◆ **Work to do**
Find how many lines of the listing include the string "from", and report only that figure.

## START Provided material

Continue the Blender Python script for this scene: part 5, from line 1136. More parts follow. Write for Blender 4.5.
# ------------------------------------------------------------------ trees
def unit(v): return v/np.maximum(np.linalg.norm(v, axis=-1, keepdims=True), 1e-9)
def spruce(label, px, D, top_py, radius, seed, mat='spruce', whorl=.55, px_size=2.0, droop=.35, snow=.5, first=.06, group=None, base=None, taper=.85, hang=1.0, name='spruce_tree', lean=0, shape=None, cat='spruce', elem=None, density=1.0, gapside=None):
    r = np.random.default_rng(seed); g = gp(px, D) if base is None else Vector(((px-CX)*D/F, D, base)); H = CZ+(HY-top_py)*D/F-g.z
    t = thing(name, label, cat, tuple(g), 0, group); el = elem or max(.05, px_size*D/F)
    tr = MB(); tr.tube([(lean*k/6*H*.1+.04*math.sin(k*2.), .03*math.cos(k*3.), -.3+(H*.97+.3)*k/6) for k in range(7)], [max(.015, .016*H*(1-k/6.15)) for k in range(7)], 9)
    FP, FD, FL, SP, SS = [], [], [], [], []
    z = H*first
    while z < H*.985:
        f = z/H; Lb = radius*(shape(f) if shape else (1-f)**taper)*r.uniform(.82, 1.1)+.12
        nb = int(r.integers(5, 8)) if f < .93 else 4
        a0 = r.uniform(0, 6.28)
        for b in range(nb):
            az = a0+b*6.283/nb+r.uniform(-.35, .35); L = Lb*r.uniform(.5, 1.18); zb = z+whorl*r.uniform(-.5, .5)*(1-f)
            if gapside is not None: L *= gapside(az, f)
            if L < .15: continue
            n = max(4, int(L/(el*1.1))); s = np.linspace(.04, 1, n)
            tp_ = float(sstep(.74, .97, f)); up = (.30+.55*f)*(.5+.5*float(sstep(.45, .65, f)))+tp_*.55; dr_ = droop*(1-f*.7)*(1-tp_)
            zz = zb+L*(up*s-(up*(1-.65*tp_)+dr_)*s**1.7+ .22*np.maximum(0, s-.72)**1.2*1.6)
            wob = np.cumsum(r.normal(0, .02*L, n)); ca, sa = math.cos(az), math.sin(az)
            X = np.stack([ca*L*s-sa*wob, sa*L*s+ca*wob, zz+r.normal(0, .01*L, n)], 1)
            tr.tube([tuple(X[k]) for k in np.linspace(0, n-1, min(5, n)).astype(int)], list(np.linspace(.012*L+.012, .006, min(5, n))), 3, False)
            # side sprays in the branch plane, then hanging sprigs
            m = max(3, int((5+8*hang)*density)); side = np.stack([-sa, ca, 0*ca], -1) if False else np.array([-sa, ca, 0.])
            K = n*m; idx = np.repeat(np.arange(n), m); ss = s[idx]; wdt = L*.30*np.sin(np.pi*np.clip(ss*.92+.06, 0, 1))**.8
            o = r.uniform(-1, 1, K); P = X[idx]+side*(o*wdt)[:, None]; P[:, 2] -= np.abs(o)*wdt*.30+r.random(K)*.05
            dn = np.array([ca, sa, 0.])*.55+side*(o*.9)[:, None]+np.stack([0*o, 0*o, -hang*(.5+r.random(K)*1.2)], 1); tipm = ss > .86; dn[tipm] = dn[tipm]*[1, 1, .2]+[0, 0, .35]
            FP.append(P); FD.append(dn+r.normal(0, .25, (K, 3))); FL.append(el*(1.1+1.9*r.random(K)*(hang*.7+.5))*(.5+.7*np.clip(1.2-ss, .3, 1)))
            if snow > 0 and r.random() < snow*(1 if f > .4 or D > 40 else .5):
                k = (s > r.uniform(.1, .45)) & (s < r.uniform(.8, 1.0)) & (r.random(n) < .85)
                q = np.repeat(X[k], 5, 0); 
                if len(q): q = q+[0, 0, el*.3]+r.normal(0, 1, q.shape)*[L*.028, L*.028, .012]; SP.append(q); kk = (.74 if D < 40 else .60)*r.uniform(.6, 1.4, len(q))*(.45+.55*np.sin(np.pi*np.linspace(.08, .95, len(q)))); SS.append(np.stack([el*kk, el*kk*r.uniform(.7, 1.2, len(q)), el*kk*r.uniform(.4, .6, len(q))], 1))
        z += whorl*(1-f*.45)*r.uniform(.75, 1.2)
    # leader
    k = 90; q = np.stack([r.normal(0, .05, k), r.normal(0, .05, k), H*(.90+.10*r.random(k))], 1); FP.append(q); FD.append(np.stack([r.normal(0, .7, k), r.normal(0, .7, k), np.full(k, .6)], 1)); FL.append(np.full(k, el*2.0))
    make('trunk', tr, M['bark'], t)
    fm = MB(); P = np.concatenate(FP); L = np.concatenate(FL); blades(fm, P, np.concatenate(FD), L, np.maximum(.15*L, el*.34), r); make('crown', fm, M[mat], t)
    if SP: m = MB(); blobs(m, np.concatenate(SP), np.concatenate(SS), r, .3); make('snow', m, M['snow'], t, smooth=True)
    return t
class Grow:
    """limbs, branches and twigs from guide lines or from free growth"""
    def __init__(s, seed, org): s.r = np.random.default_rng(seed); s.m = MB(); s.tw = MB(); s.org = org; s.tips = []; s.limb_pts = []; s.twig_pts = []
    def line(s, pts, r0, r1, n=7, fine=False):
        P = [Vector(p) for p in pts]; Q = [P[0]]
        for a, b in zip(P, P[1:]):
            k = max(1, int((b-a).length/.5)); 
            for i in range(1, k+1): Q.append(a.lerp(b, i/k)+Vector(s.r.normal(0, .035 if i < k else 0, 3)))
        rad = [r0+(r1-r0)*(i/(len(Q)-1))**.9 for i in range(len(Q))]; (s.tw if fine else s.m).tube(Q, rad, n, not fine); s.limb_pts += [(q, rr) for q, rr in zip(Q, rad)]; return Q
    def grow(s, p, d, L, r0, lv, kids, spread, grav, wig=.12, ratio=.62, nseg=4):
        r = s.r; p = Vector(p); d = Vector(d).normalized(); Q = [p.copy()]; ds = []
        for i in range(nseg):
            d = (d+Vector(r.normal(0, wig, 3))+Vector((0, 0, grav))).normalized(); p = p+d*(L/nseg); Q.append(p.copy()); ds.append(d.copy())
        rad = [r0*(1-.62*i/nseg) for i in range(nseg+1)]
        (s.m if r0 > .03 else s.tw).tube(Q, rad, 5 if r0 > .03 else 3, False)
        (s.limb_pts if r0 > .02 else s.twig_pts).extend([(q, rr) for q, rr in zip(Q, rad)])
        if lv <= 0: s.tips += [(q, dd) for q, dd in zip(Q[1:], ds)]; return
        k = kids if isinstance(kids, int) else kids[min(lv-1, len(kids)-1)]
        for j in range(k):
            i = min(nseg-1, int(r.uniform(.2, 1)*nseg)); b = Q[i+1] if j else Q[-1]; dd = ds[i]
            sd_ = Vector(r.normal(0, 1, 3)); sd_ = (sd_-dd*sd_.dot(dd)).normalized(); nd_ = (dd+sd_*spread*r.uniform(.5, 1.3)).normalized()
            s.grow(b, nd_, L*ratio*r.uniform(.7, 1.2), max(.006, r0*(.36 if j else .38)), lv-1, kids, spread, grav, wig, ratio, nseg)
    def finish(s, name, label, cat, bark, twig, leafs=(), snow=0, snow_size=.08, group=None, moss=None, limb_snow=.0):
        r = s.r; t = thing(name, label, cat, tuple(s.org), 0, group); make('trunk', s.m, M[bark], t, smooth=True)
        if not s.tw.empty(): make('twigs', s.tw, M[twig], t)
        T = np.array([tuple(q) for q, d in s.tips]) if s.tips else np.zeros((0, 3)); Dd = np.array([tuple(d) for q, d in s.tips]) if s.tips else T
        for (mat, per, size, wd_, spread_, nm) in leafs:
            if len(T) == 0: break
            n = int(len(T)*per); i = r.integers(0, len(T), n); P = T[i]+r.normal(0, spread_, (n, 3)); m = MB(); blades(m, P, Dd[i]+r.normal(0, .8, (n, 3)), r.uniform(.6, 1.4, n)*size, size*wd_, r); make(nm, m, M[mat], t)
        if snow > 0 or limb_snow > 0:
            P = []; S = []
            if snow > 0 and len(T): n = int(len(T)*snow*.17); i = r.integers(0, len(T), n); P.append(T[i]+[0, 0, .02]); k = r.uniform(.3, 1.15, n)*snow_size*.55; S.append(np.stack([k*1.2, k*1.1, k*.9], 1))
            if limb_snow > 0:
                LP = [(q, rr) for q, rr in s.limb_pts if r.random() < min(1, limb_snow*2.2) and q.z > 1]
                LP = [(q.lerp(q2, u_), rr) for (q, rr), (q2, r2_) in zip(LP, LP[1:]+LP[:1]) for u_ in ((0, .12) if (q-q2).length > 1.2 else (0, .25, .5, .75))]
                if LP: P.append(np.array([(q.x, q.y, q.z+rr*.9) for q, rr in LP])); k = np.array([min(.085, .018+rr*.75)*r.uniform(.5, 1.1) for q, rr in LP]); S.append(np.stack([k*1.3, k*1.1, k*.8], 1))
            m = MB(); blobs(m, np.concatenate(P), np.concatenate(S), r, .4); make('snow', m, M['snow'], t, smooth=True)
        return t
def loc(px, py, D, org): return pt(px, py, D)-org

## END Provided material

◆ **Exercise solution**
2